Let $d$ be an arbitrary real number and $M_d=\left\{ \begin{pmatrix} a& db\\ b& a \end{pmatrix}\in\mathcal{M}_2(\mathbb{R}), \text{where } a^2-db^2\neq 0\right\}. $
The problem is: show that $(M_d, \cdot)$ is a group("$\cdot$" is here the matrix multiplication), and find the values of $d$ such that $(M_d, \cdot)\cong (\mathbb{C}^*, \cdot)$.
I've managed to show that $(M_d, \cdot)$ is a group, it's just about checking the group axioms. But I can't find the all values of $d$.
I know that it's well-known fact that $(M_{-1}, \cdot)\cong (\mathbb{C}^*, \cdot)$, where the isomorphism function is just $ \begin{pmatrix} a& db\\ b& a \end{pmatrix}\mapsto a+bi $, but I have no idea how I can prove that $d=-1$ is only one solution, or find another solutions.

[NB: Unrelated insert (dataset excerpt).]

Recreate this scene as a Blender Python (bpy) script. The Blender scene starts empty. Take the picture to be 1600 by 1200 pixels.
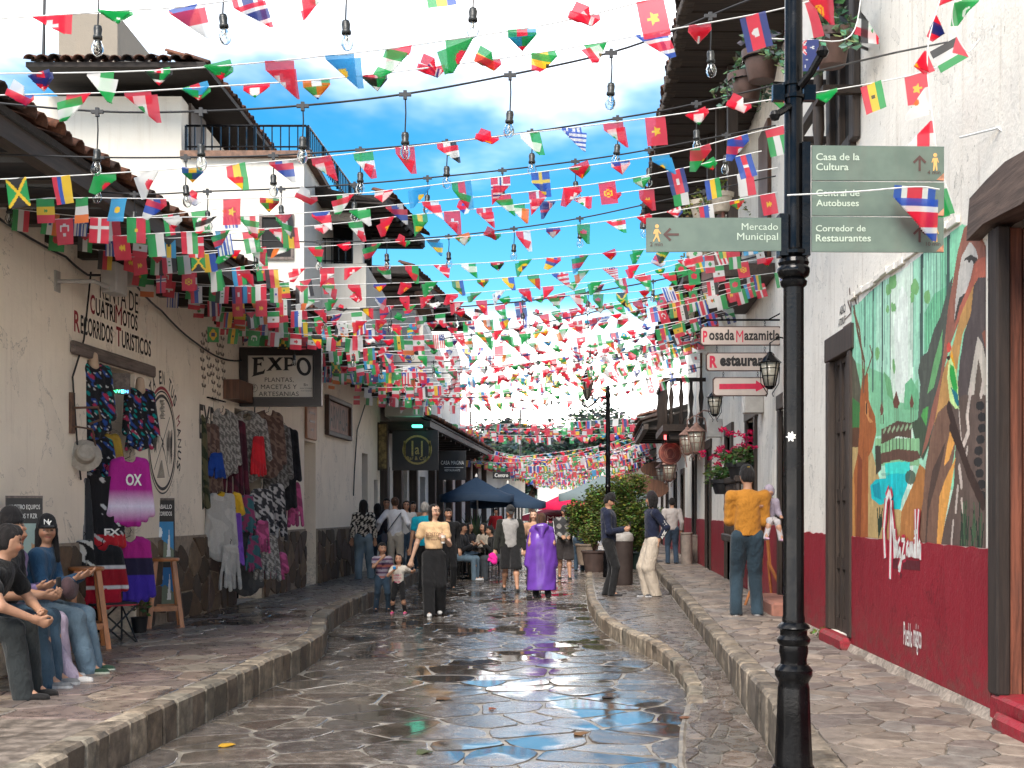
import bpy, math, random
import numpy as np
from mathutils import Vector, Matrix

R = math.radians
sc = bpy.context.scene
COL = sc.collection

# ------------------------------------------------------------------ camera
cam = bpy.data.objects.new('camera', bpy.data.cameras.new('camera'))
COL.objects.link(cam)
cam.location = (0, 0, 1.6)
cam.rotation_euler = (R(90), 0, 0)
cam.data.sensor_width = 36
cam.data.lens = 45
cam.data.shift_y = 197 / 1600
cam.data.clip_start = 0.05
cam.data.clip_end = 6000
sc.camera = cam

# ------------------------------------------------------------------ light
SUN_EL, SUN_AZ = R(46), R(196)
world = bpy.data.worlds.new('World')
sc.world = world
world.use_nodes = True
wn, wl = world.node_tree.nodes, world.node_tree.links
wn.clear()
out = wn.new('ShaderNodeOutputWorld')
bg = wn.new('ShaderNodeBackground')
bg.inputs['Strength'].default_value = 0.15
sky = wn.new('ShaderNodeTexSky')
sky.sky_type = 'NISHITA'
sky.sun_disc = False
sky.sun_elevation = SUN_EL
sky.sun_rotation = SUN_AZ
sky.altitude = 2200
sky.air_density = 1.25
sky.dust_density = 0.2
sky.ozone_density = 2.5
hs = wn.new('ShaderNodeHueSaturation')
hs.inputs['Hue'].default_value = 0.487
hs.inputs['Saturation'].default_value = 1.45
hs.inputs['Value'].default_value = 0.46
wl.new(sky.outputs[0], hs.inputs['Color'])
tc = wn.new('ShaderNodeTexCoord')
sep = wn.new('ShaderNodeSeparateXYZ')
wl.new(tc.outputs['Generated'], sep.inputs[0])


def wmath(op, a, b=None, c=None, clamp=False):
 n = wn.new('ShaderNodeMath')
 n.operation = op
 n.use_clamp = clamp
 for i, v in enumerate((a, b, c)):
  if v is None:
   continue
  if isinstance(v, (int, float)):
   n.inputs[i].default_value = v
  else:
   wl.new(v, n.inputs[i])
 return n.outputs[0]


def wramp(v, a, b):
 n = wn.new('ShaderNodeMapRange')
 n.interpolation_type = 'SMOOTHSTEP'
 n.inputs['From Min'].default_value = a
 n.inputs['From Max'].default_value = b
 wl.new(v, n.inputs['Value'])
 return n.outputs[0]


zp = wmath('ADD', wmath('MAXIMUM', sep.outputs['Z'], 0.0), 0.16)
comb = wn.new('ShaderNodeCombineXYZ')
wl.new(wmath('DIVIDE', sep.outputs['X'], zp), comb.inputs[0])
wl.new(wmath('ADD', wmath('DIVIDE', sep.outputs['Y'], zp), -2.0), comb.inputs[1])
comb.inputs[2].default_value = 3.7
nz = wn.new('ShaderNodeTexNoise')
nz.inputs['Scale'].default_value = 0.62
nz.inputs['Detail'].default_value = 7
nz.inputs['Roughness'].default_value = 0.55
nz.inputs['Distortion'].default_value = 0.35
wl.new(comb.outputs[0], nz.inputs['Vector'])
cover = wmath('MULTIPLY', wramp(nz.outputs['Fac'], 0.47, 0.72), wramp(nz.outputs['Fac'], 0.44, 0.60))
# a bank of cloud low over the end of the street and a veil higher up
lowbank = wramp(sep.outputs['Z'], 0.165, 0.10)
highv = wramp(sep.outputs['Z'], 0.23, 0.42)
cover = wmath('MAXIMUM', wmath('MULTIPLY', cover, wmath('ADD', wmath('MULTIPLY', highv, 0.4), 0.75), clamp=True), lowbank)
cover = wmath('MAXIMUM', cover, wmath('MULTIPLY', highv, wramp(nz.outputs['Fac'], 0.50, 0.70)))
nz2 = wn.new('ShaderNodeTexNoise')
nz2.inputs['Scale'].default_value = 1.5
nz2.inputs['Detail'].default_value = 5
wl.new(comb.outputs[0], nz2.inputs['Vector'])
ccol = wn.new('ShaderNodeMix')
ccol.data_type = 'RGBA'
ccol.inputs['A'].default_value = (9.5, 9.3, 9.3, 1)
ccol.inputs['B'].default_value = (19.0, 17.3, 15.4, 1)
wl.new(wramp(nz2.outputs['Fac'], 0.36, 0.6), ccol.inputs['Factor'])
mix = wn.new('ShaderNodeMix')
mix.data_type = 'RGBA'
wl.new(cover, mix.inputs['Factor'])
wl.new(hs.outputs['Color'], mix.inputs['A'])
wl.new(ccol.outputs['Result'], mix.inputs['B'])
wl.new(mix.outputs['Result'], bg.inputs['Color'])
wl.new(bg.outputs[0], out.inputs[0])

sun = bpy.data.objects.new('sun', bpy.data.lights.new('sun', 'SUN'))
COL.objects.link(sun)
sun.data.energy = 2.6
sun.data.angle = R(30)
sun.data.color = (1.0, 0.92, 0.82)
_d = Vector((math.sin(SUN_AZ) * math.cos(SUN_EL), math.cos(SUN_AZ) * math.cos(SUN_EL), math.sin(SUN_EL)))
sun.rotation_euler = _d.to_track_quat('Z', 'Y').to_euler()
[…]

For any non-zero $d,$ consider the map $\varphi_d$ on $M_d$ defined as $\varphi_d:\begin{pmatrix} a& db\\ b& a \end{pmatrix}\rightarrow a-dbi.$
Then, $\varphi_d$ is clearly surjective. Also, for
$$A=\begin{pmatrix} a& db\\ b& a \end{pmatrix},\quad B=\begin{pmatrix} x& dy\\ y& x \end{pmatrix}, $$ we have that $$\varphi_d(AB)=\varphi\left(\begin{pmatrix} ax+dby& day+dbx\\ bx+ay& bdy+ax \end{pmatrix} \right)=ax+bdy-d(ay+bx)i=(a-dbi)(x-dyi)=\varphi_d(A)\varphi_d(B).$$
So, $\varphi_d$ is an endomorphism between groups, and by the first isomorphism theorem, $M_d/\ker(\varphi_d)\cong C^*.$
Now, $\ker(\varphi_d)$ is those set of matrices $A=\begin{pmatrix} a& db\\ b& a \end{pmatrix}$ such that $a-dbi=1.$ Comparing imaginary and real parts, we must have that the kernel has those matrices such that $a=1,b=0,$ that is, the identiy matrix.
Thus, $\ker(\varphi_d)=\{I\}$ and so, $M_d\cong C^*.$
Exercise: What about when $d=0?$ Is there an isomorphism?